- STATED PROBLEM:
Repeat exactly, please, the lines that begin at the start of the listing and end at the line holding "obj('backrest', bm, M_black, chair, angle=60)".

# # # # # # #

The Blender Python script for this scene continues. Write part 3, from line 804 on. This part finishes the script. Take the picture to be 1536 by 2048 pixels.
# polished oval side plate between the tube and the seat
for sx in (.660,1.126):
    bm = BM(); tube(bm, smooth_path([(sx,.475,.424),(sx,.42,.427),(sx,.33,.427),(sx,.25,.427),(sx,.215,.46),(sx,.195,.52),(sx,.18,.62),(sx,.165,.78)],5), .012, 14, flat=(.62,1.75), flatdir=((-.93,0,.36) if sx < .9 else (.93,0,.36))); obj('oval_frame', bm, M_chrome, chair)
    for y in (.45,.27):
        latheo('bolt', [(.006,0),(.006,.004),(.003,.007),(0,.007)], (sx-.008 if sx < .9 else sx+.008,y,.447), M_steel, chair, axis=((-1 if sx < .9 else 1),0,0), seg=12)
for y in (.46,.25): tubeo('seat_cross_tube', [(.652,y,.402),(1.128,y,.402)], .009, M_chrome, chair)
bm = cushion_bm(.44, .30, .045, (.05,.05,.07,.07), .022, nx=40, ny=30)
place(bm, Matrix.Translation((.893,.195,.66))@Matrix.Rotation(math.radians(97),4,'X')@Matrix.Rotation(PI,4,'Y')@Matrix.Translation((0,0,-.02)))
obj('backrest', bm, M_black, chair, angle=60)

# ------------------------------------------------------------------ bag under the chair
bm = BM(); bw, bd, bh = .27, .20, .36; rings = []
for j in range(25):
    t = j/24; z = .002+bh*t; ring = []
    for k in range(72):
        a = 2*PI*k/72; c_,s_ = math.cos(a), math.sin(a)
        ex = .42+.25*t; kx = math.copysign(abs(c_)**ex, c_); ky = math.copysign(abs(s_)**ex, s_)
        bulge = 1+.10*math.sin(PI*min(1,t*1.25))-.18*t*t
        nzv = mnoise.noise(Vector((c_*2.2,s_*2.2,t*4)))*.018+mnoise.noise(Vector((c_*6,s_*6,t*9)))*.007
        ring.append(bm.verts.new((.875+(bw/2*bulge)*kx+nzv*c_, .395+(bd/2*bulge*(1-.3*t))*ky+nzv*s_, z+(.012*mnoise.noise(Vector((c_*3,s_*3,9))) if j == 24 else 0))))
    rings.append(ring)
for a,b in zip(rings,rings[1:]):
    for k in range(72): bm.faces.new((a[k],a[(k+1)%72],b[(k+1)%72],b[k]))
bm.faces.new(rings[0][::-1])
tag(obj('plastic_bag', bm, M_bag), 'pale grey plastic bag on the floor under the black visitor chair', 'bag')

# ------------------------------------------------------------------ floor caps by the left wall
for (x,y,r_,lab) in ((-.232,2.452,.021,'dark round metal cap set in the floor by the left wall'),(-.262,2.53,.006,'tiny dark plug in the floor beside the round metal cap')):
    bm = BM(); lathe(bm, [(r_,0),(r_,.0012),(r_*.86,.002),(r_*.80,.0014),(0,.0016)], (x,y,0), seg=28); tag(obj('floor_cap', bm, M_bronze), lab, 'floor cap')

# # # # # # #

- COMPLETED TASK:
The Blender Python script for this scene continues. Write part 3, from line 804 on. This part finishes the script. Take the picture to be 1536 by 2048 pixels.
# polished oval side plate between the tube and the seat
for sx in (.660,1.126):
    bm = BM(); tube(bm, smooth_path([(sx,.475,.424),(sx,.42,.427),(sx,.33,.427),(sx,.25,.427),(sx,.215,.46),(sx,.195,.52),(sx,.18,.62),(sx,.165,.78)],5), .012, 14, flat=(.62,1.75), flatdir=((-.93,0,.36) if sx < .9 else (.93,0,.36))); obj('oval_frame', bm, M_chrome, chair)
    for y in (.45,.27):
        latheo('bolt', [(.006,0),(.006,.004),(.003,.007),(0,.007)], (sx-.008 if sx < .9 else sx+.008,y,.447), M_steel, chair, axis=((-1 if sx < .9 else 1),0,0), seg=12)
for y in (.46,.25): tubeo('seat_cross_tube', [(.652,y,.402),(1.128,y,.402)], .009, M_chrome, chair)
bm = cushion_bm(.44, .30, .045, (.05,.05,.07,.07), .022, nx=40, ny=30)
place(bm, Matrix.Translation((.893,.195,.66))@Matrix.Rotation(math.radians(97),4,'X')@Matrix.Rotation(PI,4,'Y')@Matrix.Translation((0,0,-.02)))
obj('backrest', bm, M_black, chair, angle=60)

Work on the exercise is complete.